Arts

Interview with the directors of MTS’s ‘Into the Woods’

Graham Robertson speaks to Felix Clutson and Richard 'Trolly Robbins in the penultimate week of preparations forntheir hotly anticipated production of one of Sondheim's most loved works.

In a typically crowded Crosslands on a Friday towards the end of the day, I meet Felix Clutson and Richard ‘Trolly’ Robbins (because no one calls him Richard),  just before one of their last production meetings, preceding yet another rehearsal. They are the director and musical director respectively of this term’s Musical Theatre Society production of ‘Into the Woods’, by Stephen Sondheim, and they are very excited.

How’s the rehearsal period in the run up to the show?

Trolly: Knackering [they both laugh].
Felix: It’s been intense to say the least. For me personally, I thought that it would be. It’s a massive show, there are a lot of numbers, but I thought we’d get breaks. I thought there would be days, afternoons where I could get away from it but there aren’t. The phone goes off every fifteen minutes. You have to have your game face on 100%.
T: In terms of the cast it’s a delight. They’re so talented and unique, so astute and so able that it makes a rehearsal an absolute joy. The talent is there, it’s the utilising it and making sure that we put on a fantastic spectacle… which I think we will.
F: As people who know me will know, I’m not a musicals person. If I was directing a straight theatre show I could tell my actors how I want to do it as if I was in the show. It’s excellent, however, to have performers who produce things that I don’t think of and things that I didn’t think possible of people at Holloway. The sounds and the scenes that they’ve created in rehearsals are just brilliant.

So with the actors’ capabilities in mind and the fact that neither of you have a spare moment in the day, do you have particularly high hopes for the show?
F: Yes, definitely.
T: Which comes from our high standards. It’s fulfilling our own expectations if this pulls off.
F: We are under no circumstances prepared to put on a show that we don’t think is good because that reflects badly on us and the cast… and particularly on Sondheim.
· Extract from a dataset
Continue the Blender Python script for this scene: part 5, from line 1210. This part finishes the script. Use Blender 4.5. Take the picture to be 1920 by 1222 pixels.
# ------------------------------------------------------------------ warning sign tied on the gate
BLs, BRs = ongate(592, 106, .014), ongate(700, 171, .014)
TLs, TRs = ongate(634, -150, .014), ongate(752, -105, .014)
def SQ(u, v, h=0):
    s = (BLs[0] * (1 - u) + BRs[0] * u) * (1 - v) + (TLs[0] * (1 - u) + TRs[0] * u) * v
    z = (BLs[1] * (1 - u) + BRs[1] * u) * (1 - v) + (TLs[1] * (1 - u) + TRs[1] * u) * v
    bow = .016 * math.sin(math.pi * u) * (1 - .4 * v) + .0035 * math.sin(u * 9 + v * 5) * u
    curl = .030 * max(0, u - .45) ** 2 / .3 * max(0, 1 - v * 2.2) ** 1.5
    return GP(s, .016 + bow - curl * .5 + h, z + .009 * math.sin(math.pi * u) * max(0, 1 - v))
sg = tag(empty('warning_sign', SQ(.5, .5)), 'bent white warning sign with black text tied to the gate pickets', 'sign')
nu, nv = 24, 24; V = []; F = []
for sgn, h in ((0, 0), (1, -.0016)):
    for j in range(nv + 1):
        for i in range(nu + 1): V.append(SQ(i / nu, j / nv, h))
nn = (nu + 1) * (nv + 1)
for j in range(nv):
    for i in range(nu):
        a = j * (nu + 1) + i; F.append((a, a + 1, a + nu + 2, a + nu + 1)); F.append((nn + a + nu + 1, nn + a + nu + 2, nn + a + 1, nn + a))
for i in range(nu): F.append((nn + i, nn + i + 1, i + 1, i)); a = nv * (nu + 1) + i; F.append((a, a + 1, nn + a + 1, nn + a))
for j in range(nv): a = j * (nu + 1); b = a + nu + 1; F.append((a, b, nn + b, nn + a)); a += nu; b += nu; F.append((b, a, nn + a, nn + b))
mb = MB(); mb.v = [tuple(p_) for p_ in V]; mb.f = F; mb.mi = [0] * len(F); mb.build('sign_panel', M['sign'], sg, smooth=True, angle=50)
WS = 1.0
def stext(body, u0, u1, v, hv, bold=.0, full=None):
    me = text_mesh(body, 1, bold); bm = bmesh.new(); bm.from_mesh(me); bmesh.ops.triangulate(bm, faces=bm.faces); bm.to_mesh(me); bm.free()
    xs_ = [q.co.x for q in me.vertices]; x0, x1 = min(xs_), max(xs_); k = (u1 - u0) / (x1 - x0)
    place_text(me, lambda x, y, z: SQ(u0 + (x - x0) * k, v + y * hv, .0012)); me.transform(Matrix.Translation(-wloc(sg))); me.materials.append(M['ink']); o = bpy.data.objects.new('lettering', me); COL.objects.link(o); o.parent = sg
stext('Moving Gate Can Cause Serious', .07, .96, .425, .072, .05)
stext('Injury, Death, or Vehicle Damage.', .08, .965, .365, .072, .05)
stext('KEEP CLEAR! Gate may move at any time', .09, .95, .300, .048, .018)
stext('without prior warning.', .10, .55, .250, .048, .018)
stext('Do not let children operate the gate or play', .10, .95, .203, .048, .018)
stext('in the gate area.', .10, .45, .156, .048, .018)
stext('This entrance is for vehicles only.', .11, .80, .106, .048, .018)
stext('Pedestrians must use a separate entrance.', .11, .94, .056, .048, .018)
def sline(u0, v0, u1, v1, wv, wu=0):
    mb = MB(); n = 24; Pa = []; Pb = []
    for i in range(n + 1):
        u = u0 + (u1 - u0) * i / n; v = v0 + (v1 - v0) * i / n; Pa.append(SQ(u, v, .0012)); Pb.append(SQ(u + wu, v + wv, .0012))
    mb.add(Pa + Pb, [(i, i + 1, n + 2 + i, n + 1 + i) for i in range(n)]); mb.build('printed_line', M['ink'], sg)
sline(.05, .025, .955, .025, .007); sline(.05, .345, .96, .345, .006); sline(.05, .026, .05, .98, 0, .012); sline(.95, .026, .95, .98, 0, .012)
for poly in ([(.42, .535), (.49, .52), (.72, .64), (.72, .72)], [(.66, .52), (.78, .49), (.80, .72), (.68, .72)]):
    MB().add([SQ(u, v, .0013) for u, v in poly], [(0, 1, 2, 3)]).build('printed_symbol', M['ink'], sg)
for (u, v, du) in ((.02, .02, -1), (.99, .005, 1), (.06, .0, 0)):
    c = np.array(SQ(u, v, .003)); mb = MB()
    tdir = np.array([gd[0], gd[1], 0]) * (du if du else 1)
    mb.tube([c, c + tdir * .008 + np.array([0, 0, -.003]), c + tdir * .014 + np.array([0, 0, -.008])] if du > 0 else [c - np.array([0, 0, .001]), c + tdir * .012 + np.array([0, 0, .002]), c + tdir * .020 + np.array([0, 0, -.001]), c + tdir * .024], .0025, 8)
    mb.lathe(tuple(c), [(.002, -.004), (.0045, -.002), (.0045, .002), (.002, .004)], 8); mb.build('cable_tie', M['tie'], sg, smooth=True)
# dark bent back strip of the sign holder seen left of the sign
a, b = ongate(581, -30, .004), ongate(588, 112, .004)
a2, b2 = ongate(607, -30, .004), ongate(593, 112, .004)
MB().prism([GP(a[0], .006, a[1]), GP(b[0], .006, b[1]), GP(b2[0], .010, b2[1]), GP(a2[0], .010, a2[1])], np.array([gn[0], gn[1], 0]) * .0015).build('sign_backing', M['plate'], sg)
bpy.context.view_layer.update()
The reason that I say that is because the reason that we want to put on such a brilliant show is because it is a work of just sheer genius. I don’t think anyone that’s seen it and heard it can dispute that so we really want to honour it. We’ve got this opportunity to put on something special and it’s been given to us on a plate. As Trolly said, with the cast that we have, I think we can pull off something really special.
T: People overlook Into the Woods as just another part of Stephen Sondheim’s remit, but the questions that it raises about parenthood and about morality send you away questioning all sorts of things. That’s what theatre’s designed to do instead of just telling you what’s right and what’s wrong. In terms of the music, it’s extremely well written. It’s very clever, very crafty.

If someone is coming to one piece of theatre all term, why should they come to see this?

T: Into the Woods is not a musical in the usual sense of the word. It’s a piece of theatre, an astonishing piece of theatre, that uses music to enhance.
F: And I’ve never seen anything like it in my life. It’s so unique and when Trolly says well-crafted, the amount of detail that’s gone into the words and the notes, it’s a special piece of theatre. We’re not sick of this play after rehearsing it night in, night out for weeks and weeks. We’re still utterly in love with it. It’s a testament to how the cast are doing it and also to the piece itself and I just think that an audience will have no difficulty in appreciating that.

So what made you two choose Into the Woods?

F: I find some musicals don’t mean an awful lot to me. They don’t make me think enough. I like Brecht personally and I like to be thinking as I’m watching, not just sitting there for entertainment. And Into the Woods instantly does that.
T: It’s not a passive show, it forces you to ask questions and forces you to think.
F: Particularly in the second half, it raises all sorts of moral questions; the consequences that each decision you make has on other people; and that was a really engaging thing for me.
T: We also looked at other shows. We wanted to put on a really good story because there are so many good pieces of theatre that aren’t good stories that you can really enjoy. And fairytales are just a perfect canvas for that but in this case they’re not fairytales in the traditional stock sense. You have got the traditional tales but within a new storyline in itself.
F: The beauty of Into the Woods is that there are all these touching moral issues. It’s completely intertwined with stories we all know already but its a reimagining of them in a way that you never thought possible. It lends itself really well to acting and singing because the characters are so well-crafted and there’s so much development. There are so many elements for the actors to work with.

Finally, what is it that you’ve enjoyed the most about putting on a show at Royal Holloway?

F: From day one, when Trolly and I conceived this idea on a drizzly day –
T: Just after Summer Ball wasn’t it?
F:  – on a bench outside Crosslands, until this moment, it’s been exciting. And it will carry on being exciting I think until even afterwards. Auditions, rehearsals everything. We talk about it afterwards and go giddy with excitement at the fact that one particular talent will be in our show.